I am feeling the deep emotional exhaustion from years of war. A covert campaign fought with psychological artillery, evil nanotech, and bioweapons is particularly cruel. Our most intimate bonds — spouse, parent, friend — have been used to isolate those who perceive the enemy’s action, and thus refuse to follow the deadly path on offer. Economic attacks are nonstop and many of us are constantly on the financial precipice (or need rescue from tumbling off the edge). Endless exposure to death cult propaganda (and its victims) is a kind of “microtrauma” that accumulates over time to cause real mental wounds.
Courage seems to be a relative thing. You often find yourself alone on the battlefield simply because you were in the company of cowards — and they all ran away. It didn’t take any special endeavour to get to the front lines. Yet here I am, an active combatant in a keyboard militia during an bio-information war. The kinetic military are doing the “heavy lifting”, which leaves the rest of us to “hold the line” in the “ordinary” world, where plenty of deadly fighting is happening. The cultural status of “pew pew” is well above the “tap tap” of the keyboard warrior, but their tasks are qualitatively different.
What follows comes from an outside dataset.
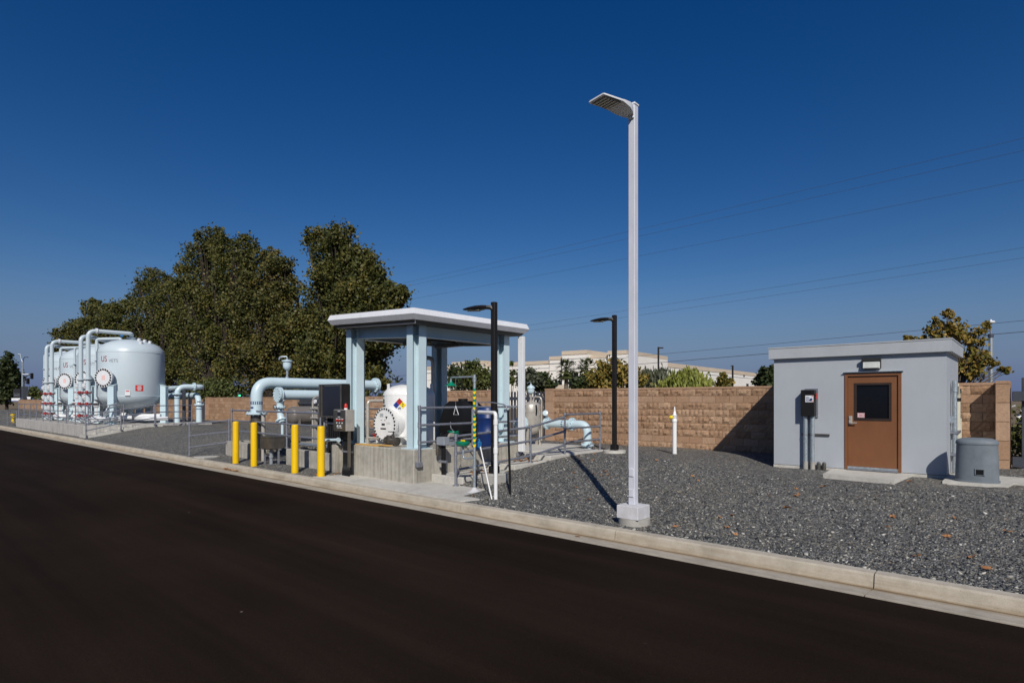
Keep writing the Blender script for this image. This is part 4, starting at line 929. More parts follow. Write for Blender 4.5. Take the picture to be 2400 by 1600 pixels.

It is a bit like the Vietnam veterans who, having fought in the official military war, then had to fight in an unofficial social one as scapegoats when back in the homeland. Yet for all its hardship and struggle, I wouldn’t have it any other way. Being made into a scapegoat is a purifying process, because you are forced to focus on your unyielding and uncompromising spirit. I no longer attach my identity to my fancy education, professional accolades, or “successful” friends, since they don’t define who I am. Watching the turncoats attack the scapegoat has clarified the social and moral situation, and removed all the illusions I had about both who they are — and who I am.